Requirements: Give the number of lines in the data that contain "build", and nothing more.
== Information provided
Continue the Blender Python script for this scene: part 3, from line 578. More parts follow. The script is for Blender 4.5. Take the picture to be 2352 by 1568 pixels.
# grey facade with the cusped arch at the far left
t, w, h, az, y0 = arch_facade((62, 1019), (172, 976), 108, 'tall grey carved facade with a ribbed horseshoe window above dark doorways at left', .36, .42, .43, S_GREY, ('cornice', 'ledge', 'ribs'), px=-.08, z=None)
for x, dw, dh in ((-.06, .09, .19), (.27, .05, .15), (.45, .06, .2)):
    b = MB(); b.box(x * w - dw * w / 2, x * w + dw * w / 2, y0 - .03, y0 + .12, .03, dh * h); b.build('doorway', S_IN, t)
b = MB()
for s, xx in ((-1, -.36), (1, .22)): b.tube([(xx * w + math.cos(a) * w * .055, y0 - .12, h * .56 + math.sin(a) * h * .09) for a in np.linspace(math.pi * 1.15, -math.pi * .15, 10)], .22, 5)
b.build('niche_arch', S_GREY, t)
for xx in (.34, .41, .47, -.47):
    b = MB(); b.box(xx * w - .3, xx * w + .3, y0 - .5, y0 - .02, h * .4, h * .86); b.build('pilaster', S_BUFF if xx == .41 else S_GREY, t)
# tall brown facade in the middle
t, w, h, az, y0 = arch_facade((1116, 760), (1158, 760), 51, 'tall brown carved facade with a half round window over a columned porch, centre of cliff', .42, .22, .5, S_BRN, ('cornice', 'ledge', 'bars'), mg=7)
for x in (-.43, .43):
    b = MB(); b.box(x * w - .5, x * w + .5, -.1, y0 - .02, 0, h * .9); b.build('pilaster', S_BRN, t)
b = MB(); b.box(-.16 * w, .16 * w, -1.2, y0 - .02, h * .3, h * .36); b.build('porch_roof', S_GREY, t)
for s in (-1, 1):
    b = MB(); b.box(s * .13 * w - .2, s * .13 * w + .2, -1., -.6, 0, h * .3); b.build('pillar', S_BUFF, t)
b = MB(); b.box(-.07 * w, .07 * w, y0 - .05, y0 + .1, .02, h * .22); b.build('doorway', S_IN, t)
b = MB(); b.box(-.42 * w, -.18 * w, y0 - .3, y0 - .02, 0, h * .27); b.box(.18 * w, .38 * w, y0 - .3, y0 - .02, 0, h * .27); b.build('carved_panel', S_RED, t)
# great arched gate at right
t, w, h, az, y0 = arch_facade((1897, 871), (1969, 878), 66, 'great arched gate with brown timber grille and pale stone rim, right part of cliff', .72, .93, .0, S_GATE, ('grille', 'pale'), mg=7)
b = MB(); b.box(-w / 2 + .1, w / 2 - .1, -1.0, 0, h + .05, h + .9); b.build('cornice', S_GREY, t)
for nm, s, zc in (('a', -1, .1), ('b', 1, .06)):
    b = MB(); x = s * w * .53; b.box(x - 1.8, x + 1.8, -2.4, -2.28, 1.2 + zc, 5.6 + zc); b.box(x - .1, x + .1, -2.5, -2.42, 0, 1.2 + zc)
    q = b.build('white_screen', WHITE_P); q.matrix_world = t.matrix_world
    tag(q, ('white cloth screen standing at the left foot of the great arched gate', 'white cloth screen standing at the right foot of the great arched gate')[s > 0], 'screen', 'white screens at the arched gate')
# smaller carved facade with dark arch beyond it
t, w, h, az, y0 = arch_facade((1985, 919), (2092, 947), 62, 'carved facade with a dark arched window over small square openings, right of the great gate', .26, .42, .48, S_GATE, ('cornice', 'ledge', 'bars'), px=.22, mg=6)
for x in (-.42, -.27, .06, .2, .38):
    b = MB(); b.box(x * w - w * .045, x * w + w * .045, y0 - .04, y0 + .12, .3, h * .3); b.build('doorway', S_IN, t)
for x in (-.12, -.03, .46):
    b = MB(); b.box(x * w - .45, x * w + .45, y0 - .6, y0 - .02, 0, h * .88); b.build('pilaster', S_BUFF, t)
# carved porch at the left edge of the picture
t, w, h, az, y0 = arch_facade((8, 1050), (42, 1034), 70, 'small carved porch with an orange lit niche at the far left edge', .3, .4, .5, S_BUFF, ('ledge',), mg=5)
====
Exercise output: 12